The terminology question is telling. Despite the industry’s embrace of the phrase “micro drama,” viewers have not adopted it. They call the content “short story videos,” “short dramas,” “reels with stories” or simply “serials.” One respondent from Chennai said bluntly that “micro sounds like a scientific word.” The category is at the stage that OTT occupied in 2019 and podcasts in the same year: widely consumed, poorly named and not yet crystallised in the public imagination.

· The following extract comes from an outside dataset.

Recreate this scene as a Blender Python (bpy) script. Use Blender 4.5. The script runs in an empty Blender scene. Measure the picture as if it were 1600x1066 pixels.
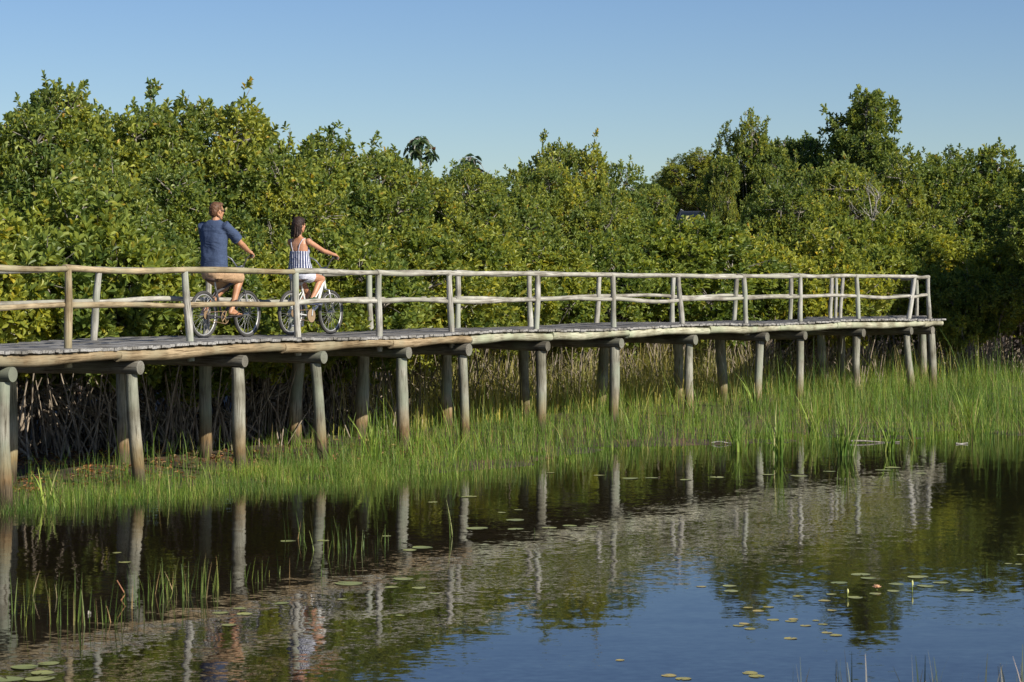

Platform awareness remains alarmingly thin. Only three platforms, Kuku TV at 78 per cent, Story TV at 46 per cent and Quick TV at 28 per cent, have crossed the 20 per cent awareness threshold. The rest languish in single digits. This creates a trust deficit that directly throttles monetisation: viewers who cannot remember which app they used are hardly primed to enter their payment details.
Yet the appetite is clearly there. Sixty-five per cent of viewers watch only Indian content, drawn by the TV-serial familiarity of the storytelling, the comfort of Hindi as a shared language and the sight of actors they half-recognise from decades of television. South languages are rising fast: Tamil, Telugu and Kannada together account for 24 per cent of first-choice viewing. And AI-generated content, still a novelty, has landed better than expected: 47 per cent of viewers call it creative and unique, with only 6 per cent actively rejecting it.
Shweta Bajpai, director, media and entertainment (India) at Meta, called micro drama “a category that is rewriting the rules of Indian entertainment,” adding that the discovery engine being social distinguishes this wave from previous content formats. Shailesh Kapoor, founder and chief executive of Ormax Media, was characteristically measured: the format, he said, is showing “the early signs of becoming a distinct content category” and, given how closely it aligns with natural mobile behaviour, “has the potential to scale very quickly.”
The format’s fundamental mechanics are working. It enters lives quietly, through boredom and a scrolling thumb, and burrows in through incompletion and habit. The challenge now is monetisation: converting a category of highly engaged but deeply anonymous viewers into paying customers who trust the platform enough to hand over their UPI credentials. The story, as any micro-drama writer knows, is only as good as the next cliffhanger. India’s platforms had better have one ready.